= Work required =
Of the lines listed below, return exactly those that run from the line containing "Keep writing the" through the line containing "stitches('stitching', lines, THREAD, back)", both included.
-- Start The records --
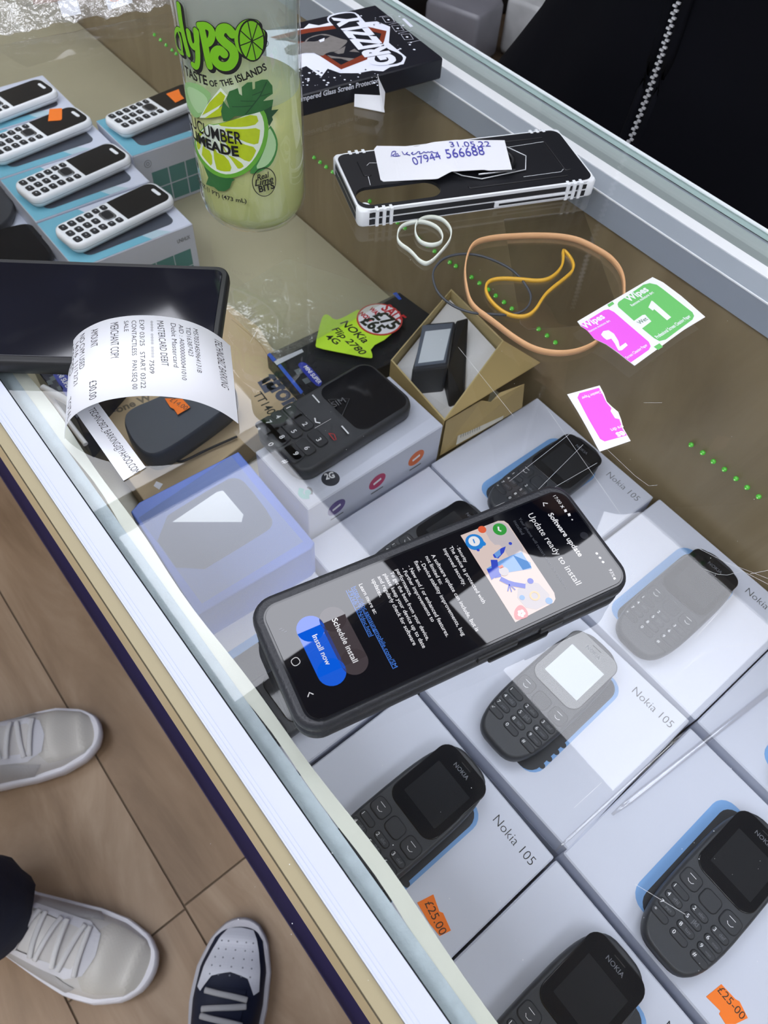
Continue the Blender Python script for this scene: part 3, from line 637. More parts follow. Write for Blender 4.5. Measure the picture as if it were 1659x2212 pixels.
for c, q_ in keyg.items():
    p = P(*q_, ZP); lp = MP.inverted() @ p; b = MB(); lp.x = max(-wn*0.34, min(wn*0.34, lp.x)); lp.y = max(-ln*0.44, lp.y)
    b.slab(wn*0.27, ln*0.088, 0.003, [(0, 0.0142), (0.0002, 0.0155), (0.0008, 0.0160)], key_dark, M=MP, c=(lp.x, lp.y), seg=3); b.build('key', r)
    ua_ = a.S.uv(q_[0]-4, q_[1]+2); ub_ = a.S.uv(q_[0]+4, q_[1]+11); a.uvtext(c, ua_, ub_, white_ink, 2, size=0.0062, bold=0.015)
a.line([(675, 853), (690, 870)], 0.0012, white_ink, 2); a.line([(738, 920), (753, 937)], 0.0012, white_ink, 2); a.line([(680, 903), (682, 912), (692, 914)], 0.0012, white_ink, 2)
a.line([(710, 936), (722, 938), (726, 950), (722, 951), (710, 936)], 0.0007, P_('red ink', 190, 36, 44), 2)
a.build('legends', r, fixn=False)
# ------------------------------------------------------------------ crumpled clear sheets
def crumple(name, px, z, amp, label, cat, mt, nu=26, nv=18, seed=1, ridges=3.0):
    rnd = random.Random(seed); q = [P(*p, z) for p in px]; b = MB(); vs = []; fs = []
    fr = [(rnd.uniform(1, 6)*ridges, rnd.uniform(1, 6)*ridges, rnd.uniform(0, 6)) for _ in range(7)]
    for i in range(nu+1):
        for j in range(nv+1):
            s_, t_ = i/nu, j/nv; p = q[0].lerp(q[1], s_).lerp(q[3].lerp(q[2], s_), t_)
            hh = sum(abs(math.sin(a1*s_+b1*t_+c1)) for a1, b1, c1 in fr)/7
            e = min(s_, 1-s_, t_, 1-t_); vs.append(p+Vector((0, 0, amp*hh*(0.35+min(1, e*5)*0.65)+rnd.uniform(0, amp*0.12))))
    for i in range(nu):
        for j in range(nv): k = i*(nv+1)+j; fs.append((k, k+nv+1, k+nv+2, k+1))
    b.add(vs, fs, mt, True); return tag(b.build(name), label, cat)
film = glassmat('clear film', tint=(0.97, 0.97, 0.97, 1), k=0.45, base=0.0, rough=0.08)
filmc = glassmat('crinkled film', tint=(0.93, 0.94, 0.95, 1), k=2.0, base=0.06, rough=0.04, milky=0.10, mcol=(0.9, 0.92, 0.95, 1), bump=0.6, bs=90)
crumple('plastic_bag', [(505, 935), (660, 1085), (965, 880), (770, 745)], ZP+0.003, 0.0022, 'clear crinkled plastic bag wrapped round the big-button phone', 'plastic bag', film, seed=3)
# ------------------------------------------------------------------ kraft watch box with watch
ZR = -0.165; gold = P_('olive kraft', 168, 146, 96, rough=0.6, var=0.08, vs=30); goldin = P_('inner kraft', 188, 170, 122, rough=0.7)
L_, T_, R_, B_ = P(844, 778, ZR), P(975, 624, ZR), P(1095, 749, ZR), P(960, 909, ZR)
R_ = B_+(T_-L_); cen = (L_+T_+R_+B_)/4; base = Vector((cen.x, cen.y, G-0.25))
r = empty('watch_box', base, 'open olive kraft box holding a smart watch, under the rubber bands', 'box')
b = MB(); dn = Vector((0, 0, ZR*0-0.085)); inn = 0.955
C4 = [L_, B_, R_, T_]
def inset(p, k=0.95): return cen+(p-cen)*k
for i in range(4):
    a0, a1 = C4[i], C4[(i+1) % 4]; i0, i1 = inset(a0, 0.97), inset(a1, 0.97)
    b.add([a0, a1, a1+dn, a0+dn], [(0, 1, 2, 3)], gold); b.add([i0, i1, i1+dn, i0+dn], [(3, 2, 1, 0)], goldin); b.add([a0, a1, i1, i0], [(0, 1, 2, 3)], goldin)
b.add([p+dn for p in C4], [(0, 1, 2, 3)], gold); b.build('carton', r, fixn=False)
Fp = P(1167, 783, ZR+0.004)
b = MB(); b.add([B_, R_, Fp, B_.lerp(Fp, 0.05)], [(0, 1, 2, 3)], gold); b.add([B_+Vector((0, 0, -0.0008)), R_+Vector((0, 0, -0.0008)), Fp+Vector((0, 0, -0.0008))], [(2, 1, 0)], gold); b.build('lid_flap', r, fixn=False)
b = MB(); q0, q1, q2, q3 = P(960, 915, ZR-0.002), P(1075, 850, ZR-0.002), P(1135, 832, ZR-0.004), P(1136, 862, ZR-0.02)
b.add([B_+Vector((0.001, -0.001, 0)), P(1040, 865, ZR), P(1060, 868, ZR-0.006), P(1080, 848, ZR-0.002), P(1133, 829, ZR), P(1128, 880, ZR-0.03), P(950, 985, ZR-0.045)], [(0, 1, 2, 3, 4, 5, 6)], P_('kraft tab', 176, 154, 104, rough=0.6)); b.build('front_tab', r, fixn=False)
b = Art(HP(ZR-0.03)); b.poly([(992, 925), (1094, 876), (1086, 905), (985, 962)], P_('grey label', 186, 186, 180), 6); 
for k in range(9): b.line([(997+k*5, 934-k*2.2), (995+k*5, 946-k*2.2)], 0.0005, grey_ink, 7)
b.build('barcode_label', r, fixn=False)
b = MB(); foam = P_('white foam', 222, 222, 222, rough=0.9)
zz = ZR-0.012
b.add([inset(L_, 0.93)-Vector((0, 0, 0.012)), inset(B_, 0.93)-Vector((0, 0, 0.03)), inset(R_, 0.93)-Vector((0, 0, 0.012)), inset(T_, 0.93)-Vector((0, 0, 0.008))], [(0, 1, 2, 3)], foam)
b.build('foam_insert', r, fixn=False)
# watch: dark cube with pale screen
ZT = ZR+0.012; wq = [P(918, 698, ZT), P(985, 692, ZT), P(968, 791, ZT), P(890, 799, ZT)]
r = empty('smart_watch', sum(wq, Vector((0, 0, 0)))/4-Vector((0, 0, 0.05)), 'dark square smart watch with a pale screen in the open kraft box', 'watch')
b = MB(); low4 = [P(935, 800, ZT-0.04), P(1010, 770, ZT-0.04), P(1000, 840, ZT-0.045), P(955, 885, ZT-0.045)]
b.loft([[wq[3]-Vector((0, 0, 0.045)), wq[2]-Vector((0, 0, 0.045)), wq[1]-Vector((0, 0, 0.045)), wq[0]-Vector((0, 0, 0.045))], [wq[3], wq[2], wq[1], wq[0]]], P_('watch grey', 44, 48, 56, rough=0.35), smooth=False)
b.build('case', r, bevel=0.0025)
b = MB(); pts = [P(985, 692, ZT-0.004), P(1012, 684, ZT-0.006), P(1004, 860, ZT-0.03), P(970, 880, ZT-0.035), P(968, 791, ZT-0.004)]
b.loft([[p-Vector((0, 0, 0.03)) for p in pts], pts], matt_black, smooth=False); b.build('strap', r, bevel=0.002)
a = Art(HP(ZT)); a.poly([(913, 703), (978, 698), (962, 784), (895, 792)], P_('watch glass', 92, 100, 112, rough=0.1), 2); a.poly([(919, 716), (974, 710), (958, 778), (903, 785)], P_('watch pale screen', 200, 208, 214, rough=0.15), 3)
a.build('screen', r, fixn=False)
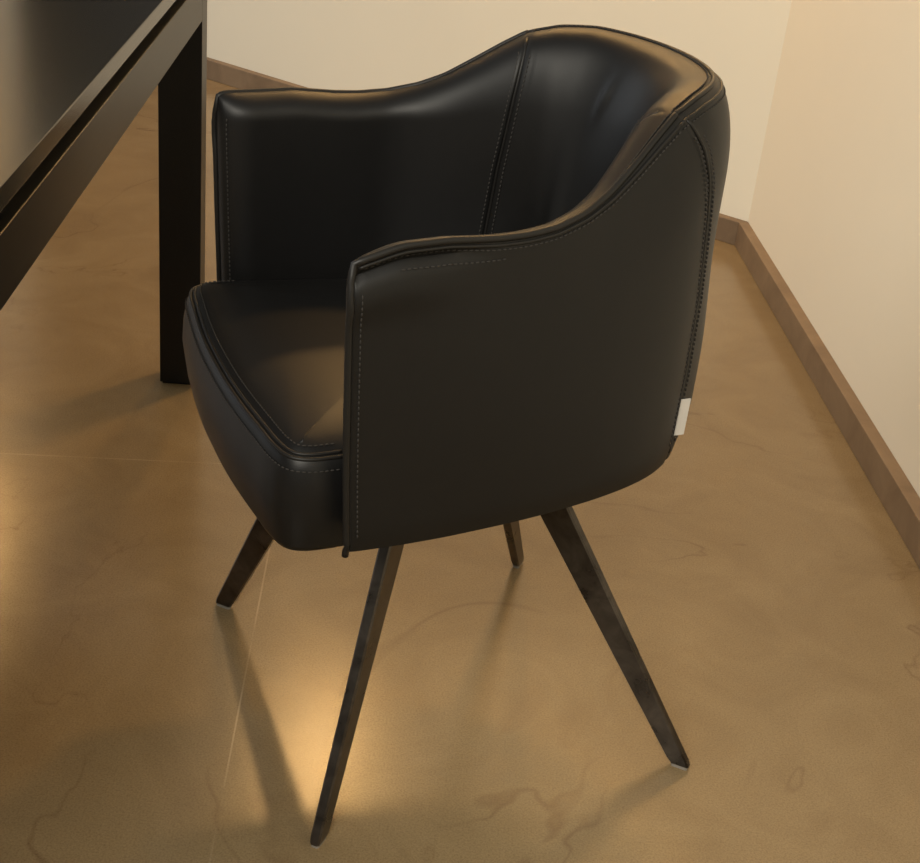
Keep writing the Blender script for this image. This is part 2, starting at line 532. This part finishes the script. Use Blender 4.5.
back = build_segment('backrest', back_cols(), LEATHER, chair)
ra = np.linspace(AS, 2*ATOT-AS, 150)
V, F = tube_mesh(rim_line(ra, 'o', .001), .0028)
V2, F2 = tube_mesh(rim_line(ra, 'o', .0070, .0002), .0018)
o_ = len(V); V += V2; F += [tuple(x+o_ for x in f) for f in F2]
for sgn in (1, -1):
    for pts in ([outer(arc_u(interp(z, US)), z)*[1, sgn, 1] for z in np.linspace(.408, .80, 60)],
                [inner(arc_u(interp(z, USI)), z)*[1, sgn, 1] for z in np.linspace(.47, .80, 60)]):
        V2, F2 = tube_mesh(pts, .0020); o_ = len(V); V += V2; F += [tuple(x+o_ for x in f) for f in F2]
mesh_obj('seam_piping', V, F, PIPING, back)
lines = [rim_line(ra, 'o', .0115, .0005), [o2*.62+i2*.38+[0, 0, .0012] for o2, i2 in zip(rim_line(ra, 'o', 0), rim_line(ra, 'i', 0))]]
for sgn in (1, -1):
    lines.append([(inner(arc_u(interp(z, USI))+.0085, z)+[.0006, -.0003, 0])*[1, sgn, 1] for z in np.linspace(.50, .79, 80)])
    lines.append([(outer(arc_u(interp(z, US))+.0075, z)+[-.0007, .0004, 0])*[1, sgn, 1] for z in np.linspace(.42, .785, 80)])
stitches('stitching', lines, THREAD, back)

# seat cushion
SH = np.array([(.304, 0), (.3032, .05), (.300, .10), (.295, .15), (.2905, .188), (.282, .2135), (.265, .2250), (.238, .227), (.19, .223), (.10, .214),
               (.03, .202), (-.04, .188), (-.10, .160), (-.145, .115), (-.165, .06), (-.17, 0)])
def dense(p, n=10):
    q = np.vstack([p[1]*[1, -1], p, p[-2]*[1, -1]]); out = []
    for i in range(1, len(q)-2):
        for k in range(n):
            t = k/n
            out.append(.5*((2*q[i])+(-q[i-1]+q[i+1])*t+(2*q[i-1]-5*q[i]+4*q[i+1]-q[i+2])*t*t+(-q[i-1]+3*q[i]-3*q[i+1]+q[i+2])*t**3))
    out.append(q[-2]); return np.array(out)
SD = dense(SH); SL = np.vstack([SD, (SD[-2:0:-1])*[1, -1]])
SC = np.array([.06, 0.])
def seat_ring(ins, z, crown=0.):
    t = np.roll(SL, -1, 0)-np.roll(SL, 1, 0); t /= np.linalg.norm(t, axis=1)[:, None]
    n = np.stack([t[:, 1], -t[:, 0]], 1)
    q = SL+n*-ins if False else SL-n*ins*np.sign(np.sum(n*(SL-SC), 1))[:, None]
    return [np.array([a, b, z]) for a, b in q]
rings = [(.03, .3800), (.012, .3805), (.004, .3830), (.0015, .389), (-.0015, .41), (-.0045, .432), (-.0035, .455), (-.0005, .474), (.0030, .4835), (.0062, .4870), (.0085, .4880), (.011, .4903), (.018, .4950), (.030, .4995)]
V = []; F = []
ns = len(SL)
for ins, z in rings: V += seat_ring(ins, z)
for i in range(len(rings)-1):
    for k in range(ns):
        F.append((i*ns+k, i*ns+(k+1) % ns, (i+1)*ns+(k+1) % ns, (i+1)*ns+k))
def fan(ring0, zc, steps):
    """concentric shrink towards the centre"""
    global V, F
    base = [V[ring0*ns+k] for k in range(ns)]
    prev = ring0*ns
    for j, (s, dz) in enumerate(steps):
        st = len(V)
        for p in base: V.append(np.array([SC[0]+(p[0]-SC[0])*s, p[1]*s, p[2]+dz]))
        for k in range(ns): F.append((prev+k, prev+(k+1) % ns, st+(k+1) % ns, st+k))
        prev = st
    c = len(V); V.append(np.array([SC[0], 0, base[0][2]+steps[-1][1]]))
    for k in range(ns): F.append((prev+k, prev+(k+1) % ns, c))
fan(len(rings)-1, 0, [(.93, .0038), (.85, .0068), (.72, .0095), (.55, .0115), (.35, .0125), (.15, .013)])
fan(0, 0, [(.6, 0), (.3, 0)])
seat = mesh_obj('seat', V, F, LEATHER, chair)
keep = [k for k in range(ns) if SL[k][0] > .226]
def seat_line(ins, z, lift=0.):
    r = seat_ring(ins, z); i0 = max(range(ns), key=lambda k: (SL[k][0] <= .12, k))
    order = sorted(keep, key=lambda k: math.atan2(SL[k][1], SL[k][0]-.0))
    return [r[k]+[0, 0, lift] for k in order]
V, F = tube_mesh(seat_line(.0050, .4862), .0021)
V2, F2 = tube_mesh(seat_line(.0098, .4890), .0019)
o_ = len(V); V += V2; F += [tuple(x+o_ for x in f) for f in F2]
mesh_obj('seat_piping', V, F, PIPING, seat)
stitches('stitching', [seat_line(.0165, .4942, .0006), seat_line(-.0010, .4755)], THREAD, seat)

# woven label sewn into the rear seam
zt = np.linspace(.430, .474, 8); V = []; F = []
for z in zt:
    a = arc_u(interp(z, US)); p = outer(a, z); _, n = plan(a)
    t = np.array([-n[1], n[0]]); t = t if t[0] < 0 else -t
    for k, (x, off) in enumerate(((0, .001), (.004, .0050), (.0095, .0095), (.0090, .0107), (.004, .0064), (0, .0026))):
        V.append(p+np.array([t[0]*x+n[0]*off, t[1]*x+n[1]*off, 0]))
m_ = 6
for i in range(len(zt)-1):
    for k in range(m_):
        F.append((i*m_+k, i*m_+(k+1) % m_, (i+1)*m_+(k+1) % m_, (i+1)*m_+k))
F.append(tuple(range(m_))); F.append(tuple((len(zt)-1)*m_+k for k in range(m_)))
tg = mesh_obj('care_tag', V, F, LABEL, back, smooth=False); tag(tg, 'small white fabric tag in the rear seam')

# base plate under the seat and four splayed blade legs
prism('base_plate', [(.14*math.cos(t)+.03, .12*math.sin(t)) for t in np.linspace(0, 2*math.pi, 40, endpoint=False)], .366, .3815, METAL, chair, .002)
def leg(foot, head):
    f = np.array([*foot, 0.]); h = np.array([*head, .386])
    rad = np.array([foot[0]-head[0], foot[1]-head[1], 0]); rad /= np.linalg.norm(rad)
    tan = np.array([-rad[1], rad[0], 0])
    V = []; F = []
    def section(c, w, t, ch, zs=None):
        pts = []
        for x, y in ((-w/2, -t/2+ch), (-w/2, t/2-ch), (-w/2+ch, t/2), (w/2-ch, t/2), (w/2, t/2-ch), (w/2, -t/2+ch), (w/2-ch, -t/2), (-w/2+ch, -t/2)):
            pts.append(c+rad*x+tan*y)
        return pts
    M = 16; st = [0, .02, .05]+[.05+.95*i/M for i in range(1, M+1)]
    for i, s in enumerate(st):
        c = f+(h-f)*s; c[2] = .0045+(h[2]-.0045)*s
        w = .0265+(.053-.0265)*s; t = .0125+(.0145-.0125)*s
        if i == 0: w *= .9; t *= .9
        V += section(c, w, t, .0022)
    n = 8
    for i in range(len(st)-1):
        for k in range(n): F.append((i*n+k, i*n+(k+1) % n, (i+1)*n+(k+1) % n, (i+1)*n+k))
    F.append(tuple(range(n))); F.append(tuple((len(st)-1)*n+k for k in range(n)))
    lg = mesh_obj('leg', V, F, METAL, chair, angle=R_(25))
    # felt glide under the foot
    bmv = section(np.array([f[0], f[1], .0]), .021, .010, .002); tpv = section(np.array([f[0], f[1], .005]), .021, .010, .002)
    F2 = [(k, (k+1) % 8, 8+(k+1) % 8, 8+k) for k in range(8)]+[tuple(range(8)), tuple(range(8, 16))]
    mesh_obj('foot_glide', bmv+tpv, F2, GLIDE, lg, smooth=False)
for ft, hd in (((.2265, -.234), (.113, -.112)), ((.2322, .234), (.110, .110)), ((-.233, .237), (-.050, .050)), ((-.221, -.230), (-.055, -.055))):
    leg(ft, hd)

# ------------------------------------------------------------------ light
w = bpy.data.worlds.new('room_ambient'); scene.world = w; w.use_nodes = True
bg = w.node_tree.nodes['Background']; bg.inputs[0].default_value = (1.0, .97, .90, 1); bg.inputs[1].default_value = .22

def spot(name, loc, aim, power, col=(1, .70, .40), cone=110, blend=.6, radius=.03):
    l = bpy.data.lights.new(name, 'SPOT'); l.energy = power; l.color = col
    l.spot_size = R_(cone); l.spot_blend = blend; l.shadow_soft_size = radius
    o = bpy.data.objects.new(name, l); link(o); o.location = loc
    d = Vector(aim)-Vector(loc); o.rotation_euler = d.to_track_quat('-Z', 'Y').to_euler()
    return o
WARM = (1.0, .57, .20)
spot('downlight', (-.40, 3.98, 2.40), (-.40, 3.6, 0), 38, WARM, 150, .5, .065)
spot('downlight', (.20, 3.18, 2.40), (.25, 3.0, 0), 62, WARM, 150, .5, .09)
spot('downlight', (-2.25, 5.22, 2.40), (-2.25, 5.1, 0), 48, WARM, 150, .5)

def area(name, loc, aim, power, col, sx, sy):
    l = bpy.data.lights.new(name, 'AREA'); l.energy = power; l.color = col; l.shape = 'RECTANGLE'; l.size = sx; l.size_y = sy
    o = bpy.data.objects.new(name, l); link(o); o.location = loc
    o.rotation_euler = (Vector(aim)-Vector(loc)).to_track_quat('-Z', 'Y').to_euler()
# daylight from a window in the wall to the left, and two added fills with no fixture behind them
area('window_daylight', (-3.6, 3.3, 1.35), (0, 1.8, .6), 22, (.90, .95, 1.0), 2.6, 1.8)
area('right_wall_fill', (-1.9, .05, 2.4), (.80, 1.7, .80), 30, (1.0, .95, .83), 1.2, .9)  # added fill that lifts the right wall and the floor beside it
area('front_floor_fill', (-.7, -1.3, 2.55), (-.25, 1.1, 0), 88, (1.0, .93, .80), 1.4, 1.0)  # added frontal fill that brightens the near floor, behind the viewer

# ------------------------------------------------------------------ camera
F_PX, PITCH, ROLL = 1393.7, R_(27.537), R_(6.026)
cam = bpy.data.cameras.new('camera'); co = bpy.data.objects.new('camera', cam); link(co)
cam.sensor_fit = 'HORIZONTAL'; cam.sensor_width = 36.0; cam.lens = F_PX/920*36.0
cam.clip_start = .02
fw = Vector((0, math.cos(PITCH), -math.sin(PITCH))); rt = Vector((1, 0, 0)); up = rt.cross(fw)
r2 = rt*math.cos(ROLL)+up*math.sin(ROLL); u2 = -rt*math.sin(ROLL)+up*math.cos(ROLL)
M = Matrix((r2, u2, -fw)).transposed().to_4x4(); M.translation = Vector((0, 0, 1.14))
co.matrix_world = M
scene.camera = co

vs = scene.view_settings
vs.view_transform = 'Standard'; vs.look = 'None'; vs.exposure = 0.0; vs.gamma = 1.0
vs.use_curve_mapping = False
-- End The records --
= Answer =
Keep writing the Blender script for this image. This is part 2, starting at line 532. This part finishes the script. Use Blender 4.5.
back = build_segment('backrest', back_cols(), LEATHER, chair)
ra = np.linspace(AS, 2*ATOT-AS, 150)
V, F = tube_mesh(rim_line(ra, 'o', .001), .0028)
V2, F2 = tube_mesh(rim_line(ra, 'o', .0070, .0002), .0018)
o_ = len(V); V += V2; F += [tuple(x+o_ for x in f) for f in F2]
for sgn in (1, -1):
    for pts in ([outer(arc_u(interp(z, US)), z)*[1, sgn, 1] for z in np.linspace(.408, .80, 60)],
                [inner(arc_u(interp(z, USI)), z)*[1, sgn, 1] for z in np.linspace(.47, .80, 60)]):
        V2, F2 = tube_mesh(pts, .0020); o_ = len(V); V += V2; F += [tuple(x+o_ for x in f) for f in F2]
mesh_obj('seam_piping', V, F, PIPING, back)
lines = [rim_line(ra, 'o', .0115, .0005), [o2*.62+i2*.38+[0, 0, .0012] for o2, i2 in zip(rim_line(ra, 'o', 0), rim_line(ra, 'i', 0))]]
for sgn in (1, -1):
    lines.append([(inner(arc_u(interp(z, USI))+.0085, z)+[.0006, -.0003, 0])*[1, sgn, 1] for z in np.linspace(.50, .79, 80)])
    lines.append([(outer(arc_u(interp(z, US))+.0075, z)+[-.0007, .0004, 0])*[1, sgn, 1] for z in np.linspace(.42, .785, 80)])
stitches('stitching', lines, THREAD, back)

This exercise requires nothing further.